I agree with what you have said, that it is the little things, the details and consistencies, that add sweetness and caring and security to life. And there is validity to the idea that a stay-at-home parent is a professional, and as such can fully engage in that profession with a determination to perform to the best of his or her abilities.
I think you have missed something, though. I believe that your wife and most wives and mothers (regardless of how successful we might seem in the tasks of mothering or housekeeping), don't approach that role solely as a job to be done, but as an expression of our hearts, and because of that our success can't be measured only in task completion.
It is abusive when one mate puts themselves as the arbiter of how successful the other is at fulfilling the their role; as though performance review were the equivalent of distribution of work negotiation,and as if that were there right. That wife or stay-at-home dad isn't self-employed, but neither is he/she an employee. What they have is a partnership. If one individual takes only the managerial role, and sacrifices the partnership aspect, he might as well be loading a pick-up truck full of rocks ready to take aim. And if he withholds the benefits of partnership until such time as the other measures up or reaches that marker of success, then it's too late, the rocks have been cast and the damage done.

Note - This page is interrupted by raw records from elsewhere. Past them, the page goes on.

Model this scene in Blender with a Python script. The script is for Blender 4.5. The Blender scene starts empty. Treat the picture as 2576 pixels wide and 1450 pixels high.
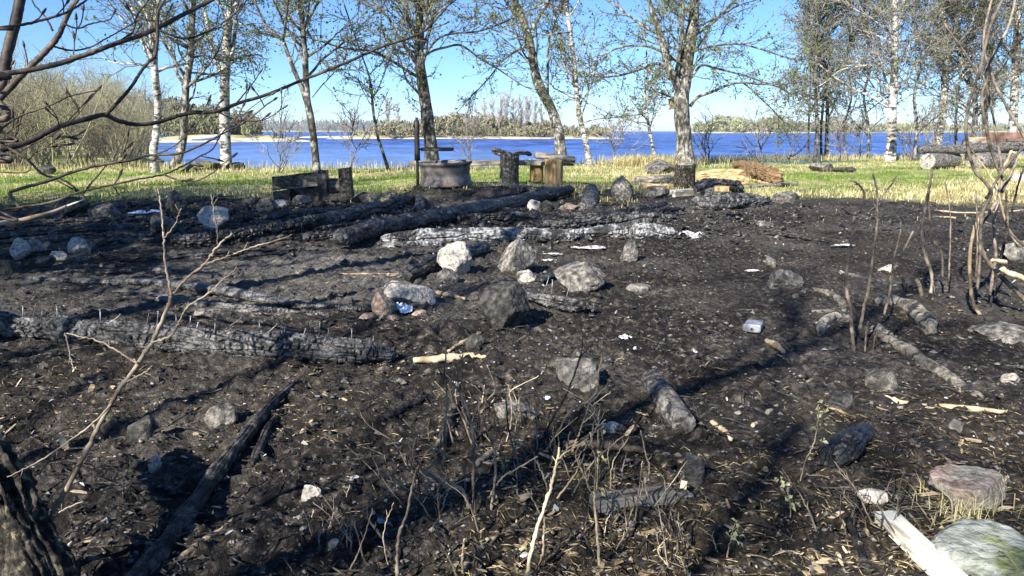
import bpy, math, random
import numpy as np
from mathutils import Vector, Matrix

# ------------------------------------------------------------------ camera, sky, sun, exposure
SC = bpy.context.scene
CAM_H, FPX, PITCH = 0.75, 1860.0, math.radians(11.99)
cam_data = bpy.data.cameras.new('camera'); cam = bpy.data.objects.new('camera', cam_data)
SC.collection.objects.link(cam); SC.camera = cam
cam.location = (0, 0, CAM_H); cam.rotation_euler = (math.radians(90) - PITCH, 0, 0)
cam_data.sensor_width = 36; cam_data.lens = 36 * FPX / 2576
cam_data.clip_start = 0.05; cam_data.clip_end = 30000

SUN_EL = math.radians(34); SUN_AZ = math.radians(214)       # clockwise from +Y
world = bpy.data.worlds.new('World'); SC.world = world; world.use_nodes = True
wn = world.node_tree; bg = wn.nodes['Background']
sky = wn.nodes.new('ShaderNodeTexSky'); sky.sky_type = 'NISHITA'; sky.sun_disc = False
sky.sun_elevation = SUN_EL; sky.sun_rotation = SUN_AZ
sky.air_density = 1.0; sky.dust_density = 0.0; sky.ozone_density = 10.0; sky.altitude = 1600
wn.links.new(sky.outputs[0], bg.inputs[0]); bg.inputs[1].default_value = 0.086
sun_d = bpy.data.lights.new('sun', 'SUN'); sun = bpy.data.objects.new('sun', sun_d); SC.collection.objects.link(sun)
sun_d.energy = 5.0; sun_d.angle = math.radians(0.53); sun_d.color = (1.0, 0.95, 0.86)
TR = np.array([-math.sin(SUN_AZ) * math.cos(SUN_EL), -math.cos(SUN_AZ) * math.cos(SUN_EL), -math.sin(SUN_EL)])
sun.rotation_euler = Vector(TR).to_track_quat('-Z', 'Y').to_euler()
sun.location = (-6, -8, 12)
SC.view_settings.view_transform = 'Standard'; SC.view_settings.look = 'None'
SC.view_settings.gamma = 1.0; SC.view_settings.exposure = 1.15; SC.view_settings.use_curve_mapping = False
SC.cycles.max_bounces = 6; SC.cycles.transparent_max_bounces = 4

# ------------------------------------------------------------------ maths
COL = SC.collection
C0 = np.array([0.0, 0.0, CAM_H]); CP, SP = math.cos(PITCH), math.sin(PITCH)
def ray(px, py):
    a = (px - 1288) / FPX; b = (725 - py) / FPX
    return np.array([a, CP + b * SP, -SP + b * CP])
def vn(p, seed=0):
    """value noise, p (N,3) -> (N,) in -1..1"""
    p = np.asarray(p, float); i = np.floor(p).astype(np.int64); f = p - i; f = f * f * (3 - 2 * f)
    def h(ix, iy, iz):
        n = (ix * 374761393 + iy * 668265263 + iz * 2147483647 + seed * 1274126177) & 0xffffffff
        n = ((n ^ (n >> 13)) * 1274126177) & 0xffffffff
        n = ((n ^ (n >> 16)) * 2246822519) & 0xffffffff
        return ((n ^ (n >> 15)) & 0xffffff) / 8388607.5 - 1
    x, y, z = i[:, 0], i[:, 1], i[:, 2]; fx, fy, fz = f[:, 0], f[:, 1], f[:, 2]
    r = 0
    for dz in (0, 1):
        wz = fz if dz else 1 - fz
        for dy in (0, 1):
            wy = fy if dy else 1 - fy
            r = r + wz * wy * ((1 - fx) * h(x, y + dy, z + dz) + fx * h(x + 1, y + dy, z + dz))
    return r
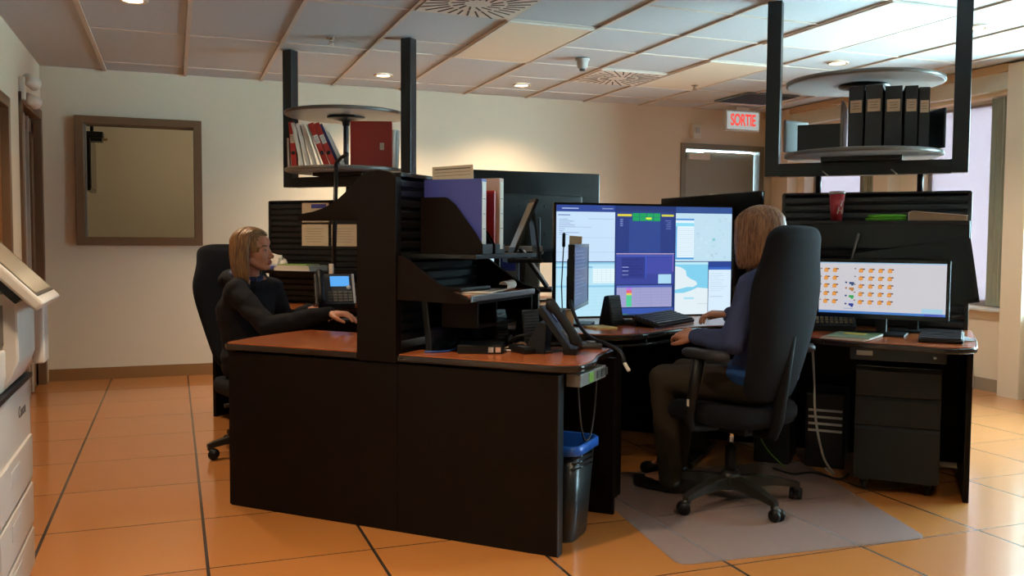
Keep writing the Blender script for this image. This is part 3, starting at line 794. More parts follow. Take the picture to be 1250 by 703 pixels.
# ---- televisions on stands
def tv(label, wx, wy, zc, ang, lit, cat='television', wid=1.13, hei=.655, deskz=CZ):
    # screen faces local -Y
    t = thing('large_display', label, cat, (wx, wy, deskz), ang)
    z = zc - deskz
    mb = MB(); mb.box((0, .018, z), (wid, .03, hei), M_BLKS, .006); mb.box((0, .05, z - .04), (wid * .72, .045, hei * .62), M_BLK, .015)
    mb.build('housing', M_BLK, t)
    mb = MB()
    for sx in (-1, 1):
        for sz in (-1, 1): mb.cyl((sx * .1, .0715, z - .02 + sz * .1), (sx * .1, .075, z - .02 + sz * .1), .008, None, M_BLKS, 12)
    mb.box((0, .034, z + hei * .36), (wid * .9, .004, .006), M_BLKS); mb.build('vesa_mount', M_BLKS, t)
    mb = MB(); mb.box((0, .09, z * .5), (.10, .05, z), None, .006); mb.build('stand_column', M_BLKM, t)
    mb = MB(); mb.box((0, .06, .008), (.42, .26, .016), None, .006); mb.build('stand_base', M_BLKM, t)
    mb = MB(); b = .013
    mb.box((0, .001, z + hei / 2 - b / 2), (wid, .006, b), M_BLKS); mb.box((0, .001, z - hei / 2 + b / 2), (wid, .006, b), M_BLKS)
    for sx in (-1, 1): mb.box((sx * (wid - b) / 2, .001, z), (b, .006, hei), M_BLKS)
    mb.build('bezel', M_BLKS, t)
    W = wid - 2 * b; Hh = hei - 2 * b
    mb = MB()
    def q(x0, y0, x1, y1, col, st=1., lay=0):
        yy = .0015 - lay * .0006
        m_ = emis(col, st) if isinstance(col, str) else col
        mb.quad([(-W / 2 + x0 * W, yy, z + Hh / 2 - y1 * Hh), (-W / 2 + x1 * W, yy, z + Hh / 2 - y1 * Hh), (-W / 2 + x1 * W, yy, z + Hh / 2 - y0 * Hh), (-W / 2 + x0 * W, yy, z + Hh / 2 - y0 * Hh)], m_)
    if not lit:
        q(0, 0, 1, 1, M_SCROFF); mb.build('screen', None, t, normals=False); return t
    q(0, 0, 1, 1, '20346E')
    ST = 1.0
    LB = 'C3DCF4'
    # upper left: a document
    q(.0, .0, .322, .06, '2E4690', 1, 1); q(.0, .06, .322, .505, LB, 1.0, 1)
    q(.03, .025, .12, .035, 'A8B8E0', 1, 2); q(.25, .025, .31, .034, '8F9FD0', 1, 2)
    R = random.Random(3)
    q(.01, .085, .075, .094, '6B7FB0', 1, 2)
    for k in range(9):
        q(.015, .125 + k * .017, .04 + R.random() * .10, .131 + k * .017, '8FA4CC', 1, 2)
    q(.17, .12, .315, .124, '98ACD0', 1, 2); q(.03, .195, .19, .199, '98ACD0', 1, 2)
    q(.0, .29, .322, .293, 'A4BEDC', 1, 2); q(.0, .42, .322, .423, 'A4BEDC', 1, 2)
    # lower left: a pale table
    q(.0, .512, .322, 1., 'B4DFF0', 1., 1); q(.0, .512, .322, .53, '8CC4E0', 1, 2); q(.0, .55, .2, .565, '78B8DC', 1, 2); q(.2, .57, .322, .7, 'E0F2F6', 1, 2)
    for k in range(5): q(.2 + k * .025, .57, .201 + k * .025, .7, 'A8C8D8', 1, 3)
    for k in range(6): q(.2, .585 + k * .02, .322, .587 + k * .02, 'A8C8D8', 1, 3)
    q(.0, .72, .322, .74, '8CC8E4', 1, 2)
    for k in range(7): q(.0, .76 + k * .03, .322, .762 + k * .03, '98D0E4', 1, 2)
    # top middle: dark dispatch board
    q(.33, .02, .66, .43, '2B3D80', 1, 1); q(.33, .02, .66, .05, '26366C', 1, 2); q(.40, .12, .58, .43, '31488E', 1, 2); q(.48, .16, .62, .33, '3E62A0', 1, 3) if False else None
    q(.335, .075, .415, .095, 'D8CC38', 1, 3); q(.585, .075, .655, .093, 'D0CC48', 1, 3)
    for k in range(4):
        for j in range(2): q(.42 + k * .04, .065 + j * .037, .457 + k * .04, .099 + j * .037, '1FA05C', 1, 3)
    q(.495, .103, .527, .122, 'D8E838', 1, 4)
    for k in range(4): q(.35, .12 + k * .018, .365, .13 + k * .018, '7888C0', 1, 3)
    for k in range(5): q(.60 + R.random() * .02, .13 + k * .018, .64, .135 + k * .018, '7888C0', 1, 3)
    q(.33, .432, .66, .44, 'C0A8D0', 1, 3)
    # middle block
    q(.33, .445, .66, .715, '3A4596', 1, 1); q(.36, .47, .495, .66, '303B86', 1, 2); q(.50, .47, .65, .62, '434CA4', 1, 2); q(.33, .447, .66, .46, '4C5CB8', 1, 2)
    for k in range(6): q(.365, .485 + k * .028, .42 + R.random() * .07, .495 + k * .028, '28327A', 1, 3)
    for k in range(3): q(.365, .555 + k * .035, .40, .561 + k * .035, 'A8B4E0', 1, 3)
    q(.495, .46, .499, .66, '3C62D0', 1, 3); q(.57, .625, .645, .71, 'A8D4EC', 1, 3); q(.652, .445, .657, .6, '8A6AC0', 1, 3)
    # table with coloured column
    q(.335, .735, .65, .925, '9C9CC8', 1, 1); q(.335, .725, .65, .745, '5468B8', 1, 2); q(.39, .745, .42, .77, 'B078D8', 1, 2); q(.39, .77, .42, .795, 'E05A78', 1, 2); q(.39, .795, .42, .815, 'E0C850', 1, 2); q(.39, .815, .42, .92, '50C894', 1, 2)
    for k in range(6): q(.44, .76 + k * .026, .64, .762 + k * .026, '8484B4', 1, 2)
    for k in range(5): q(.35 + .06 * k, .745, .351 + .06 * k, .92, '8484B4', 1, 2)
    q(.33, .935, .66, 1., '3A56A8', 1, 1); q(.36, .985, .40, .995, '58B060', 1, 2)
    # upper right: pale map with list
    q(.668, .0, 1, .06, '33508E', 1, 1); q(.668, .06, 1, .505, 'BCDAEA', 1., 1); q(.668, .11, .775, .485, 'DDEEF8', 1, 2); q(.668, .11, .775, .125, '4C90D8', 1, 3); q(.668, .15, .775, .18, '8CD8F0', 1, 3); q(.668, .47, .775, .487, '4898D8', 1, 3); q(.668, .18, .676, .47, '58A8E0', 1, 3)
    for k in range(14): q(.682, .20 + k * .019, .77, .203 + k * .019, 'B0C8DC', 1, 3)
    for k in range(26):
        x = .79 + R.random() * .19; y = .08 + R.random() * .38; s = .006 + R.random() * .012
        q(x, y, x + s, y + s * 1.4, R.choice(['AECCDE', 'C6E0EC', 'B4D4E2']), 1, 2)
    q(.885, .29, .90, .315, '7CC4CC', 1, 3)
    # lower right: coast map
    q(.668, .512, .862, 1., '7FCBE8', 1, 1)
    def poly(pts, col, lay):
        yy = .0015 - lay * .0006
        mb.quad([(-W / 2 + a * W, yy, z + Hh / 2 - b_ * Hh) for a, b_ in pts][::-1], emis(col))
    poly([(.668, .55), (.70, .56), (.73, .59), (.735, .64), (.76, .67), (.79, .69), (.80, .72), (.775, .745), (.74, .745), (.70, .76), (.668, .77)], 'DCE9EE', 2)
    poly([(.668, .80), (.72, .80), (.76, .78), (.80, .75), (.862, .76), (.862, 1.), (.668, 1.)], 'DCE9EE', 2)
    q(.668, .512, .862, .535, 'B8E4F2', 1, 3); q(.72, .84, .78, .86, 'A8DCEC', 1, 3); q(.80, .9, .86, .905, 'B8D0DC', 1, 3)
    q(.866, .512, 1., .56, '2B4290', 1, 1); q(.866, .56, 1., .585, '3560B8', 1, 1); q(.866, .585, 1., 1., 'D2E6F6', 1., 1)
    for k in range(9): q(.875, .62 + k * .02, .875 + .05 + R.random() * .06, .623 + k * .02, 'AAC4DC', 1, 2)
    q(.875, .835, .95, .839, '8CA8CC', 1, 2)
    mb.build('screen', None, t, normals=False)
    return t
TVx, TVy = 2.555, 4.60
tv_main = tv('huge lit desk display split into blue and white windows, facing the right operator', TVx, TVy, 1.083, math.radians(-4), True)
t = tv('large black display back rising behind the white binder', 2.40, 6.07, 1.36, math.radians(180 + 2), False)
t = tv('large black display back, partly hidden behind the operator with light brown hair', 3.225, 4.985, 1.165, math.radians(90), False)
t = tv('large display turned to the seated woman, hidden behind the divider', 1.62, 5.30, 1.07, math.radians(-84), True)
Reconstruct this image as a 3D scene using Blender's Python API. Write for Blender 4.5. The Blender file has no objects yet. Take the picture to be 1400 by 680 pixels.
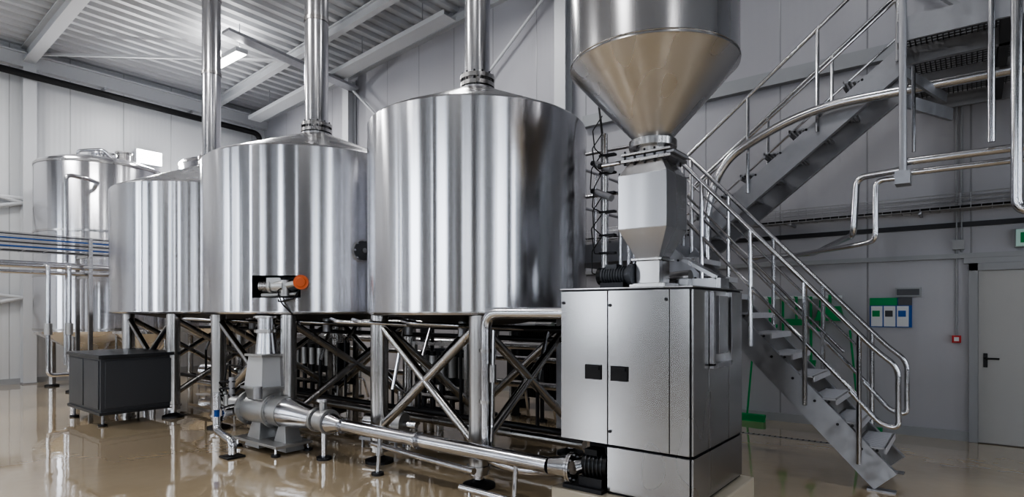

Look in your wife's eyes (not just you, but any husband). Aren't there some broken windows there which might have a much more devastating effect than the external functional ones you seem to be so fixated on? If you neglect those windows you will find even greater feelings of abandonment exist in your household than any that could be produced by unfolded laundry or improperly loaded dishwashers. And you will definitely run the risk of invaders if this continues-in the form of other interests or people which further detach your wife from you.
Kelly appears to be a very loving and engaged mother. Wouldn't it be wonderful if she were an equally loving and engaged wife.
You say that children are at risk if their physical environment is chaotic. OK. But children absorb their emotional environment. What a child sees in their parent's relationship, with that osmosis unique to children, has far reaching consequences for good or for bad.
YOU might try reading that wonderful little poem "Children Learn What They Live"
The first line is "If children live with criticism, they learn to condemn." Do you want your children growing up to condemn their mother?